## What the exercise asks
Images are not part of the copy; transcribe all the data exactly.

====== Data segment ======

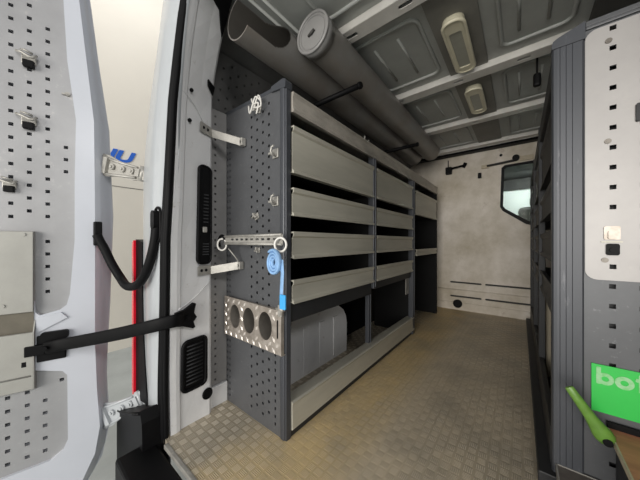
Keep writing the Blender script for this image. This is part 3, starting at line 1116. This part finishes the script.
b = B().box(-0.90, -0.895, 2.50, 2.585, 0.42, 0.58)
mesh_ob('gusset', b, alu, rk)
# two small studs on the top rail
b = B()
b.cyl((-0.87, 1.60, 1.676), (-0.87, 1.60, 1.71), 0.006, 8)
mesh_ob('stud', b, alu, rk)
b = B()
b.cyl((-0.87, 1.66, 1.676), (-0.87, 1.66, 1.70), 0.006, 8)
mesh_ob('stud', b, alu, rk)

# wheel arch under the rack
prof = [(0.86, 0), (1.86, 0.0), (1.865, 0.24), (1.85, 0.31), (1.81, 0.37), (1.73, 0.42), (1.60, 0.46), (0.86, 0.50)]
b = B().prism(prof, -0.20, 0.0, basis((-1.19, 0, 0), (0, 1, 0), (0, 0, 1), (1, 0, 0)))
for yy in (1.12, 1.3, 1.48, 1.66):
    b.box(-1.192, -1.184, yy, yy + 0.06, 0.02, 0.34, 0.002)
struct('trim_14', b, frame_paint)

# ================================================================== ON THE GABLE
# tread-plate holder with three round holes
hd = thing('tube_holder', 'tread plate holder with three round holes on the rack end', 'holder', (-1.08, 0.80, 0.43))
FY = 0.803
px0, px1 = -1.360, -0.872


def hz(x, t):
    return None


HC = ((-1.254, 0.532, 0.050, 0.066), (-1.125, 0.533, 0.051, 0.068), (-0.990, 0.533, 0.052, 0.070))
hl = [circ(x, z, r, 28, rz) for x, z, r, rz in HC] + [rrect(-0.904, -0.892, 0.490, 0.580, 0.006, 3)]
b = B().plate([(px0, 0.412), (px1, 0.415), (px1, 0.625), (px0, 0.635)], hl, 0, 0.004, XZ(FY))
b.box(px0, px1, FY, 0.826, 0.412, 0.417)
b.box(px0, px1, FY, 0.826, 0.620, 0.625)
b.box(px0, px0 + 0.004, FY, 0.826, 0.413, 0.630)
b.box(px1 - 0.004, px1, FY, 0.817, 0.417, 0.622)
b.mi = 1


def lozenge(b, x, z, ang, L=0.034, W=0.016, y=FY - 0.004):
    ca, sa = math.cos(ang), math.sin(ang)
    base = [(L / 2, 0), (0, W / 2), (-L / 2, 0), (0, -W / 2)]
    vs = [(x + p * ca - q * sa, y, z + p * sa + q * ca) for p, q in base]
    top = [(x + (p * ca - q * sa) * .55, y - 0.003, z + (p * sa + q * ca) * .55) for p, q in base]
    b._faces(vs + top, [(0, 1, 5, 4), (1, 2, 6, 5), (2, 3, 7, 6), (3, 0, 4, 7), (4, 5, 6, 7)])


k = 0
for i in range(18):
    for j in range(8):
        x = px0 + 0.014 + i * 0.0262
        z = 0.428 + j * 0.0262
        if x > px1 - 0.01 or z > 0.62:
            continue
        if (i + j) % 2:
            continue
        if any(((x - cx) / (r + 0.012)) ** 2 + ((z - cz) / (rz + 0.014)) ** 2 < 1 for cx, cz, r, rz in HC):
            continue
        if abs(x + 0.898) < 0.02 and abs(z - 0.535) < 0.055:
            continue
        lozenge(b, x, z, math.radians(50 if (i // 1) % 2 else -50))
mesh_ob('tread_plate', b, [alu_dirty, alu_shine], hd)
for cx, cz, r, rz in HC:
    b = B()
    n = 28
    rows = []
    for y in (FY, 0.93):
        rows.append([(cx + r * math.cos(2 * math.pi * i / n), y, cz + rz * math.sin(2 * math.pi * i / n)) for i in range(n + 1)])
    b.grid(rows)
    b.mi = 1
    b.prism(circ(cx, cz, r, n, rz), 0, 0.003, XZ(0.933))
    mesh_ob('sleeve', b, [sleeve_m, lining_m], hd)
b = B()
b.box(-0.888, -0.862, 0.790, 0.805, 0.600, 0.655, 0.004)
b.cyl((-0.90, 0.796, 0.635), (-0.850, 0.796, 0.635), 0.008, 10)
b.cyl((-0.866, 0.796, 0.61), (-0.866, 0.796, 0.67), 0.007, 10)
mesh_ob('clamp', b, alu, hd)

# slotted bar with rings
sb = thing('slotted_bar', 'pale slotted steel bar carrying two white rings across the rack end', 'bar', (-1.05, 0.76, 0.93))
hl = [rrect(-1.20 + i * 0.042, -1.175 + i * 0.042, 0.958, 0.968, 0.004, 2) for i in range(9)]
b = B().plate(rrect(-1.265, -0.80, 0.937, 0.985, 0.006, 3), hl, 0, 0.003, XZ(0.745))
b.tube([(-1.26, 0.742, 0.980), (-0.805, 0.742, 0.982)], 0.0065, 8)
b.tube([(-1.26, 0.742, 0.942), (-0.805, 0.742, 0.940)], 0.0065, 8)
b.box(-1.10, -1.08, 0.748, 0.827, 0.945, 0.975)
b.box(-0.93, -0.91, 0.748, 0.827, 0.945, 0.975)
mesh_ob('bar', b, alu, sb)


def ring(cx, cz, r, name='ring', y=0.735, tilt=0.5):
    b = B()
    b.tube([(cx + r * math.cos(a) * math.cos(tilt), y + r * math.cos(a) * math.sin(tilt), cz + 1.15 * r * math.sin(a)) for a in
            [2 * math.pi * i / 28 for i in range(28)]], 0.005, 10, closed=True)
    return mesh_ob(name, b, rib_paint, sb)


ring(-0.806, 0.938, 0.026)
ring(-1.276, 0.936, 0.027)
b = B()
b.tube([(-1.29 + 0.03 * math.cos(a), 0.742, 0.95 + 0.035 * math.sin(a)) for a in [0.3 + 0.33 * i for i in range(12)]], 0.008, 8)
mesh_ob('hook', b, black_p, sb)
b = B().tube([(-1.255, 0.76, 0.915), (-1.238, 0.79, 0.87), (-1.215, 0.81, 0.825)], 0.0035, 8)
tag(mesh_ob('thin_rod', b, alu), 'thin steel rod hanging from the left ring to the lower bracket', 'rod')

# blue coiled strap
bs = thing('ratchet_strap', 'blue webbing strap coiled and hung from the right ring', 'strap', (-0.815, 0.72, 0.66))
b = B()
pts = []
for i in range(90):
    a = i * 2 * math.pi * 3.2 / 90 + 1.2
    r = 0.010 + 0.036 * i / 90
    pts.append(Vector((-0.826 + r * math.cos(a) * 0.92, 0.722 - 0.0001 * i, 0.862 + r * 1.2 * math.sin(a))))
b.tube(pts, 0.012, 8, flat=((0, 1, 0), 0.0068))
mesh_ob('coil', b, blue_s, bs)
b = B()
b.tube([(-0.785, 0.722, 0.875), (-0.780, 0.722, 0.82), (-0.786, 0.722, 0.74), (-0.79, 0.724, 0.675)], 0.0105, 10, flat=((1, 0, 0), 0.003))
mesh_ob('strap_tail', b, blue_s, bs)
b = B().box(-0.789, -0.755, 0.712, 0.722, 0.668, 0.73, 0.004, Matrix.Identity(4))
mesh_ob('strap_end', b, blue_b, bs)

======

## Exercise result
Keep writing the Blender script for this image. This is part 3, starting at line 1116. This part finishes the script.
b = B().box(-0.90, -0.895, 2.50, 2.585, 0.42, 0.58)
mesh_ob('gusset', b, alu, rk)
# two small studs on the top rail
b = B()
b.cyl((-0.87, 1.60, 1.676), (-0.87, 1.60, 1.71), 0.006, 8)
mesh_ob('stud', b, alu, rk)
b = B()
b.cyl((-0.87, 1.66, 1.676), (-0.87, 1.66, 1.70), 0.006, 8)
mesh_ob('stud', b, alu, rk)

# wheel arch under the rack
prof = [(0.86, 0), (1.86, 0.0), (1.865, 0.24), (1.85, 0.31), (1.81, 0.37), (1.73, 0.42), (1.60, 0.46), (0.86, 0.50)]
b = B().prism(prof, -0.20, 0.0, basis((-1.19, 0, 0), (0, 1, 0), (0, 0, 1), (1, 0, 0)))
for yy in (1.12, 1.3, 1.48, 1.66):
    b.box(-1.192, -1.184, yy, yy + 0.06, 0.02, 0.34, 0.002)
struct('trim_14', b, frame_paint)

# ================================================================== ON THE GABLE
# tread-plate holder with three round holes
hd = thing('tube_holder', 'tread plate holder with three round holes on the rack end', 'holder', (-1.08, 0.80, 0.43))
FY = 0.803
px0, px1 = -1.360, -0.872


def hz(x, t):
    return None


HC = ((-1.254, 0.532, 0.050, 0.066), (-1.125, 0.533, 0.051, 0.068), (-0.990, 0.533, 0.052, 0.070))
hl = [circ(x, z, r, 28, rz) for x, z, r, rz in HC] + [rrect(-0.904, -0.892, 0.490, 0.580, 0.006, 3)]
b = B().plate([(px0, 0.412), (px1, 0.415), (px1, 0.625), (px0, 0.635)], hl, 0, 0.004, XZ(FY))
b.box(px0, px1, FY, 0.826, 0.412, 0.417)
b.box(px0, px1, FY, 0.826, 0.620, 0.625)
b.box(px0, px0 + 0.004, FY, 0.826, 0.413, 0.630)
b.box(px1 - 0.004, px1, FY, 0.817, 0.417, 0.622)
b.mi = 1


def lozenge(b, x, z, ang, L=0.034, W=0.016, y=FY - 0.004):
    ca, sa = math.cos(ang), math.sin(ang)
    base = [(L / 2, 0), (0, W / 2), (-L / 2, 0), (0, -W / 2)]
    vs = [(x + p * ca - q * sa, y, z + p * sa + q * ca) for p, q in base]
    top = [(x + (p * ca - q * sa) * .55, y - 0.003, z + (p * sa + q * ca) * .55) for p, q in base]
    b._faces(vs + top, [(0, 1, 5, 4), (1, 2, 6, 5), (2, 3, 7, 6), (3, 0, 4, 7), (4, 5, 6, 7)])


k = 0
for i in range(18):
    for j in range(8):
        x = px0 + 0.014 + i * 0.0262
        z = 0.428 + j * 0.0262
        if x > px1 - 0.01 or z > 0.62:
            continue
        if (i + j) % 2:
            continue
        if any(((x - cx) / (r + 0.012)) ** 2 + ((z - cz) / (rz + 0.014)) ** 2 < 1 for cx, cz, r, rz in HC):
            continue
        if abs(x + 0.898) < 0.02 and abs(z - 0.535) < 0.055:
            continue
        lozenge(b, x, z, math.radians(50 if (i // 1) % 2 else -50))
mesh_ob('tread_plate', b, [alu_dirty, alu_shine], hd)
for cx, cz, r, rz in HC:
    b = B()
    n = 28
    rows = []
    for y in (FY, 0.93):
        rows.append([(cx + r * math.cos(2 * math.pi * i / n), y, cz + rz * math.sin(2 * math.pi * i / n)) for i in range(n + 1)])
    b.grid(rows)
    b.mi = 1
    b.prism(circ(cx, cz, r, n, rz), 0, 0.003, XZ(0.933))
    mesh_ob('sleeve', b, [sleeve_m, lining_m], hd)
b = B()
b.box(-0.888, -0.862, 0.790, 0.805, 0.600, 0.655, 0.004)
b.cyl((-0.90, 0.796, 0.635), (-0.850, 0.796, 0.635), 0.008, 10)
b.cyl((-0.866, 0.796, 0.61), (-0.866, 0.796, 0.67), 0.007, 10)
mesh_ob('clamp', b, alu, hd)

# slotted bar with rings
sb = thing('slotted_bar', 'pale slotted steel bar carrying two white rings across the rack end', 'bar', (-1.05, 0.76, 0.93))
hl = [rrect(-1.20 + i * 0.042, -1.175 + i * 0.042, 0.958, 0.968, 0.004, 2) for i in range(9)]
b = B().plate(rrect(-1.265, -0.80, 0.937, 0.985, 0.006, 3), hl, 0, 0.003, XZ(0.745))
b.tube([(-1.26, 0.742, 0.980), (-0.805, 0.742, 0.982)], 0.0065, 8)
b.tube([(-1.26, 0.742, 0.942), (-0.805, 0.742, 0.940)], 0.0065, 8)
b.box(-1.10, -1.08, 0.748, 0.827, 0.945, 0.975)
b.box(-0.93, -0.91, 0.748, 0.827, 0.945, 0.975)
mesh_ob('bar', b, alu, sb)


def ring(cx, cz, r, name='ring', y=0.735, tilt=0.5):
    b = B()
    b.tube([(cx + r * math.cos(a) * math.cos(tilt), y + r * math.cos(a) * math.sin(tilt), cz + 1.15 * r * math.sin(a)) for a in
            [2 * math.pi * i / 28 for i in range(28)]], 0.005, 10, closed=True)
    return mesh_ob(name, b, rib_paint, sb)


ring(-0.806, 0.938, 0.026)
ring(-1.276, 0.936, 0.027)
b = B()
b.tube([(-1.29 + 0.03 * math.cos(a), 0.742, 0.95 + 0.035 * math.sin(a)) for a in [0.3 + 0.33 * i for i in range(12)]], 0.008, 8)
mesh_ob('hook', b, black_p, sb)
b = B().tube([(-1.255, 0.76, 0.915), (-1.238, 0.79, 0.87), (-1.215, 0.81, 0.825)], 0.0035, 8)
tag(mesh_ob('thin_rod', b, alu), 'thin steel rod hanging from the left ring to the lower bracket', 'rod')

# blue coiled strap
bs = thing('ratchet_strap', 'blue webbing strap coiled and hung from the right ring', 'strap', (-0.815, 0.72, 0.66))
b = B()
pts = []
for i in range(90):
    a = i * 2 * math.pi * 3.2 / 90 + 1.2
    r = 0.010 + 0.036 * i / 90
    pts.append(Vector((-0.826 + r * math.cos(a) * 0.92, 0.722 - 0.0001 * i, 0.862 + r * 1.2 * math.sin(a))))
b.tube(pts, 0.012, 8, flat=((0, 1, 0), 0.0068))
mesh_ob('coil', b, blue_s, bs)
b = B()
b.tube([(-0.785, 0.722, 0.875), (-0.780, 0.722, 0.82), (-0.786, 0.722, 0.74), (-0.79, 0.724, 0.675)], 0.0105, 10, flat=((1, 0, 0), 0.003))
mesh_ob('strap_tail', b, blue_s, bs)
b = B().box(-0.789, -0.755, 0.712, 0.722, 0.668, 0.73, 0.004, Matrix.Identity(4))
mesh_ob('strap_end', b, blue_b, bs)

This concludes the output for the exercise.